Reporting 87 surveillance videos, and my goodness, if it turns out the entire media fell for this thing, it's once again a demonstration of where the media's sympathies actually lie on these issues, and it's not with the truth.
Okay, other things that I hate today.
There's an article in the New York Times all about China's declining birth rate.
The title, a flurry of ideas to reverse China's declining birth rate, but will Beijing listen?
Now, there's something hilarious about the New York Times complaining about China's declining birthrate.
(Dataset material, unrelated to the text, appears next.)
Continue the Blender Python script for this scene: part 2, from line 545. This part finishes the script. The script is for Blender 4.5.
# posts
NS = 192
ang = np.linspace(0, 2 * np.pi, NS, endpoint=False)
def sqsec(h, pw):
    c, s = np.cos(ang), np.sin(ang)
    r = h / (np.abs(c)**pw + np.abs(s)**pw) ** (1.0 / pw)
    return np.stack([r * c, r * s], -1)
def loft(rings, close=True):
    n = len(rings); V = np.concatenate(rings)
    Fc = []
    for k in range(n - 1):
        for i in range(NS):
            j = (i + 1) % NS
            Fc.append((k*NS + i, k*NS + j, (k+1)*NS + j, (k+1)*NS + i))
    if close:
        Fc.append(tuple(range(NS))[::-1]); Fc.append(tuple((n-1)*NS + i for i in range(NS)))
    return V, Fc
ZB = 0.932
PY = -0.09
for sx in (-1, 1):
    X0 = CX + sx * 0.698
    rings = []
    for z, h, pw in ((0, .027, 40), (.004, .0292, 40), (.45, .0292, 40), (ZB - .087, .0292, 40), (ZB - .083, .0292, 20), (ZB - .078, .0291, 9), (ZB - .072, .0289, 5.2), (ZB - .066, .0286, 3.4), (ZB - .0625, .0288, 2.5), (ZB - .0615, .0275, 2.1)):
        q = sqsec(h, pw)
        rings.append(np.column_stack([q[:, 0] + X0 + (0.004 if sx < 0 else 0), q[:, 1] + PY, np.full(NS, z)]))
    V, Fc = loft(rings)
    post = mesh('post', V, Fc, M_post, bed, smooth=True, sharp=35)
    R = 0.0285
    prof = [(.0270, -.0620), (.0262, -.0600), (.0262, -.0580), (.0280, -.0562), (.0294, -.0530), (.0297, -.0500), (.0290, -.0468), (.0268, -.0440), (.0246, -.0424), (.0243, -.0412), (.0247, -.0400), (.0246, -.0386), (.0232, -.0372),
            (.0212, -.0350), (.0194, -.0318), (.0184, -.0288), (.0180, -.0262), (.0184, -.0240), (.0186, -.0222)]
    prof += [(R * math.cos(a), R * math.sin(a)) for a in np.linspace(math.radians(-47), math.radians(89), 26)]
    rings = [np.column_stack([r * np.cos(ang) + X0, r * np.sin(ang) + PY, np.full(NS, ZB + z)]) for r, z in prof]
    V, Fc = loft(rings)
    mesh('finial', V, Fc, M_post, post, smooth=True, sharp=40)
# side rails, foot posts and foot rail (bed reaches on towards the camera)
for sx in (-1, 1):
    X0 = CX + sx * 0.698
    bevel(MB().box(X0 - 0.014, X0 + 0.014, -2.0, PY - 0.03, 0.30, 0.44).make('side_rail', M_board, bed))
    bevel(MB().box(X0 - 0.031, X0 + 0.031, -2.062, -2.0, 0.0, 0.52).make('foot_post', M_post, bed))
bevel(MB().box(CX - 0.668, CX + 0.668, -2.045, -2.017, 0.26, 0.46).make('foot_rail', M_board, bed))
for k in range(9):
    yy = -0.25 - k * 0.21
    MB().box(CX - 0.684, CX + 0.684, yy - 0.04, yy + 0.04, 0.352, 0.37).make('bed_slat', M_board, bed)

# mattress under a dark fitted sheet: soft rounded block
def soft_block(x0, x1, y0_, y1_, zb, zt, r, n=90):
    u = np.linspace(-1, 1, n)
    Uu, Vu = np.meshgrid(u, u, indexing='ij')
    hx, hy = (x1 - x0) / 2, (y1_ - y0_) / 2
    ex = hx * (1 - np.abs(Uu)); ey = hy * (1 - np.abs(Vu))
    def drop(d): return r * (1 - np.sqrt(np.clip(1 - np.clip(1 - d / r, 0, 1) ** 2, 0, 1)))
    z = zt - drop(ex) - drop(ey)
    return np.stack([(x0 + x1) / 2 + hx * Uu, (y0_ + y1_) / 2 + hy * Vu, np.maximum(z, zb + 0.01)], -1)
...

The real reason that they're worried about the declining birthrate in China, of course, is because they have a massive social welfare state infrastructure.
It's a communist country.
If you don't have young people, nobody's paying the bills.
And they used a one-child policy to completely destroy the future of their country.
The same New York Times will call next week for people not to have kids because of global warming.
Maybe the New York Times should do a little soul-searching.
If it turns out that no kids in China is a bad thing, maybe no kids in America is also a bad thing.
Maybe if you want your giant social welfare state, you're actually going to have to have an influx of new people who can work.
Maybe you're going to have to have young people.
Maybe if you want a giant social welfare state, you're going to have to do what China does and limit immigration pretty tremendously.
It's hilarious that the same folks who will push for a Nordic-style social system refuse to acknowledge that a giant social welfare state relies on new populations of young people to work, and also relies on restrictive immigration policies, both of which the New York Times opposes.
Alrighty, we'll be back here a little bit later today with two more hours of coverage.
I'm sure there will be lots of breaking Beto news, like he's probably playing a song right now, and brooding, and then brooding, and then playing a song, and then thinking, and then brooding, and being dark, and then brooding.
So I'm sure we'll have every brooding update about Beto O'Rourke.